En effet, on a oublié de viser, dans sa rédaction, le cas des enfants confiés soit à un organisme public, soit à un organisme privé présentant les caractères déterminés par un décret en Conseil d'Etat. Je ne veux pas croire qu'il puisse s'agir d'une Commission volontaire, mais il me paraît nécessaire de réparer cet oubli.

M. Nicolas Sarkozy, ministre. Ce cas est déjà prévu au 2° de l'article 21-12 du code civil.

M. Michel Dreyfus-Schmidt. Non !

M. Jacques Mahéas. On l'a supprimé !

M. Nicolas Sarkozy, ministre. Pas du tout !

M. Michel Dreyfus-Schmidt. Cela concerne la formation française.

M. Nicolas Sarkozy, ministre. On ne touche pas au 2° de l'article 21-12 du code civil !

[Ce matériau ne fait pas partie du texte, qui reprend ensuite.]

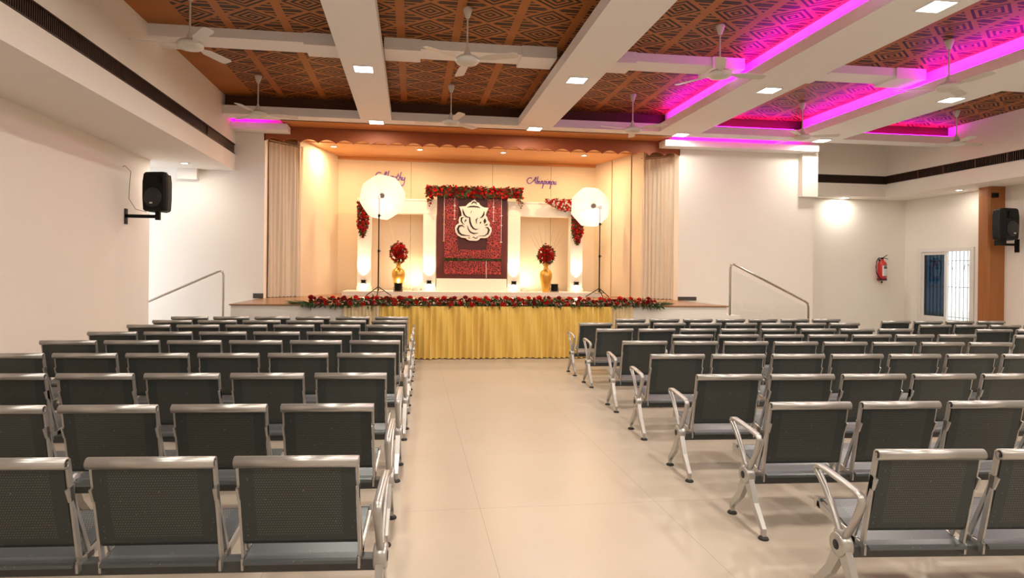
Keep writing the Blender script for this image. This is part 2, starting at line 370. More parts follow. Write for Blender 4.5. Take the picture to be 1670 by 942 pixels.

M. Michel Dreyfus-Schmidt. Oui, mais je propose pour ma part de viser les enfants confiés au service de l'aide sociale à l'enfance ou à un organisme public ou un organisme privé présentant les caractères déterminés par un décret en Conseil d'Etat. Les enfants peuvent avoir été confiés à d'autres services que celui de l'aide sociale à l'enfance.

M. le président. La parole est à M. Jacques Mahéas, pour explication de vote.

M. Jacques Mahéas. La remarque formulée par M. Dreyfus-Schmidt correspond à l'esprit qui sous-tend la rédaction actuelle du code civil. Par conséquent, son intervention me semble mériter une réponse. Si le Gouvernement a fait un pas dans la bonne direction, nous ne sommes pas entièrement satisfaits.

En outre, à propos du délai, pourquoi prévoir que l'enfant devra avoir été recueilli depuis « au moins » trois ans ? Il serait à mon sens préférable de retenir la formulation : « depuis trois ans », qui ne me semble pas comporter la nuance restrictive introduite par la rédaction du Gouvernement. (Protestations sur les travées de l'UMP.)

M. le président. La parole est à M. le ministre.

M. Nicolas Sarkozy, ministre. Je soulignerai tout d'abord que le service de l'aide sociale à l'enfance présente l'avantage d'être clairement identifié et reconnu, et dispose des personnels absolument remarquables. A quels autres organismes font allusion les membres du groupe socialiste ? S'agira-t-il de n'importe quelle association ? Les choses pourront évoluer dans l'avenir, mais j'ai souhaité, pour l'heure, viser le service de l'aide sociale à l'enfance.

Par ailleurs, la formule « depuis au moins trois ans » est juridiquement consacrée.

M. Hilaire Flandre. C'est clair !

M. Nicolas Sarkozy, ministre. Cela étant, si les mots : « au moins » vous gênent, monsieur Mahéas, au point de vous retenir de voter l'amendement, je suis prêt à les supprimer. Cependant, ne vous laissez pas troubler par vos voisins, monsieur Mahéas, faites ce dont vous avez envie. (Rires.) Mieux vaut un petit regret qu'un gros remords ! Par conséquent, laissez-vous aller, on ne vous prendra pas pour autant pour un ami de la majorité ! (Nouveaux rires.)

M. Jacques Mahéas. Pas de risque !

M. Nicolas Sarkozy, ministre. Vous avez de la marge, monsieur Mahéas !

M. Hilaire Flandre. Il y a du chemin à faire !

M. le président. Je mets aux voix l'amendement n° 331.

M. Jacques Mahéas. Le groupe socialiste s'abstient.

M. Hilaire Flandre. Quel courage !

(L'amendement est adopté.)

M. le président. En conséquence, l'amendement n° 93 n'a plus d'objet.

Je mets aux voix l'article 35 B, modifié.